CA Paris, 29 oct. 2014, n° 13/11059 : « Considérant que le GIE Les Indépendants soutient en premier lieu l’irrecevabilité de l’action en nullité des appelantes ; que les comportements et pratiques énoncées au I de l’article L. 442-6 ne seraient susceptibles que d’engager la responsabilité de leur auteur et de conduire à des actions en réparation, seul le ministre de l’Économie et les autres autorités mentionnées au III du même article pouvant intenter une action en nullité ; que le II du même article énumérerait limitativement les pratiques susceptibles d’entraîner une action en nullité des parties et le déséquilibre significatif n’est pas mentionné au nombre de ces pratiques ; mais considérant que la Cour de cassation, ayant à juger si la prescription décennale s’appliquait aux actions en nullité contre des conventions contraires aux règles de l’article L. 442-6, a jugé que “c’est exactement que l’arrêt retient que la prescription de dix ans énoncée par ce texte s’applique aux demandes fondées sur la nullité d’ordre public économique des contrats de coopération commerciale” ; qu’il en résulte que les contrats contraires aux dispositions des articles L. 442-6 du Code de commerce sont entachés d’une nullité absolue, invocable par tout personne intéressée ». Il reste que la Cour de cassation (Cass. com., 11 sept. 2012, n° 11-17458) n’avait pas pris précisément parti sur la question qui nous intéresse ici…

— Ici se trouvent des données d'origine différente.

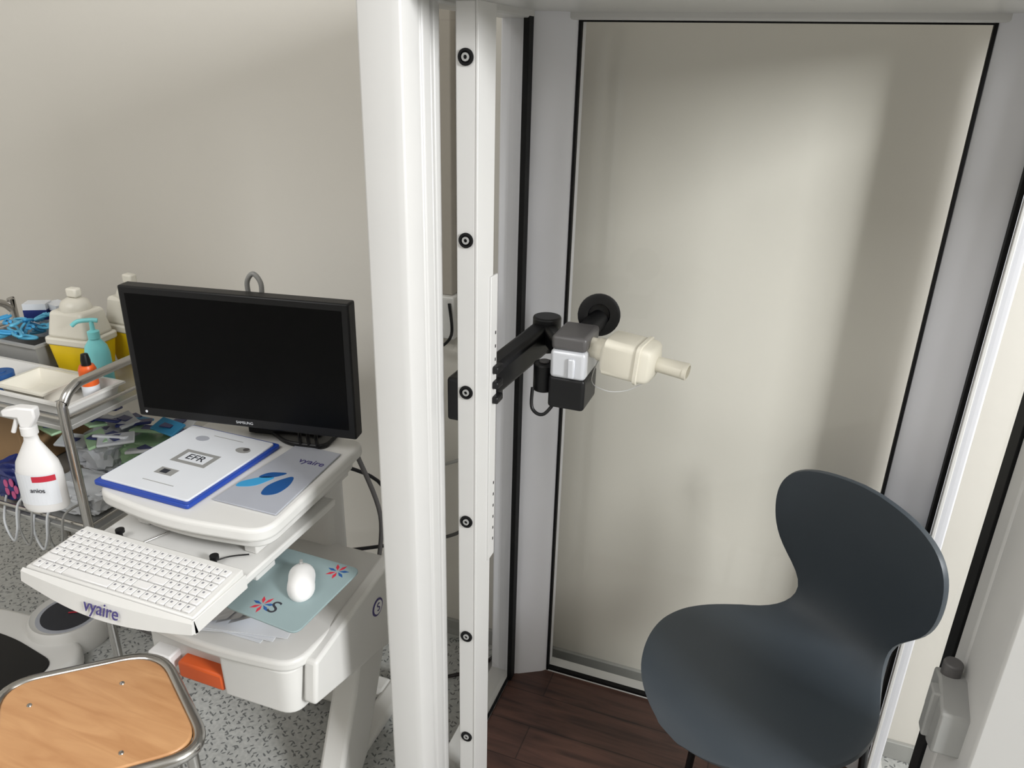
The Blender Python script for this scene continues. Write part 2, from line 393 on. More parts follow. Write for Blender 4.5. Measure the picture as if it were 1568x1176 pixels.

C. civ., art. 6 : « On ne peut déroger, par des conventions particulières, aux lois qui intéressent l’ordre public et les bonnes mœurs » et, depuis la réforme du droit des contrats, C. civ., art. 1162 : « Le contrat ne peut déroger à l’ordre public ni par ses stipulations, ni par son but, que ce dernier ait été connu ou non par toutes les parties. » À mettre en perspective avec l’article 1178, alinéa 1er, du Code civil (« Un contrat qui ne remplit pas les conditions requises pour sa validité est nul. (…) ») et l’article 1184, alinéa 1er, dudit code (« Lorsque la cause de nullité n’affecte qu’une ou plusieurs clauses du contrat, elle n’emporte nullité de l’acte tout entier que si cette ou ces clauses ont constitué un élément déterminant de l’engagement des parties ou de l’une d’elles »).
C. consom., art. L. 241-1, al. 1 : « Les clauses abusives sont réputées non écrites ».
C. civ., art. 1171, al. 1 : « Dans un contrat d’adhésion, toute clause qui crée un déséquilibre significatif entre les droits et obligations des parties au contrat est réputée non écrite ».
Cass. com., 4 oct. 2011, n° 10-20240 : Bull. civ. IV, n° 15 : « L’article L. 442-6, I, 5°, du Code de commerce, qui instaure une responsabilité de nature délictuelle, ne s’applique pas dans le cadre des relations commerciales de transports publics routiers de marchandises exécutés par des sous-traitants, lorsque le contrat type qui prévoit la durée des préavis de rupture, institué par la LOTI régit, faute de dispositions contractuelles, les rapports du sous-traitant et de l’opérateur de transport ».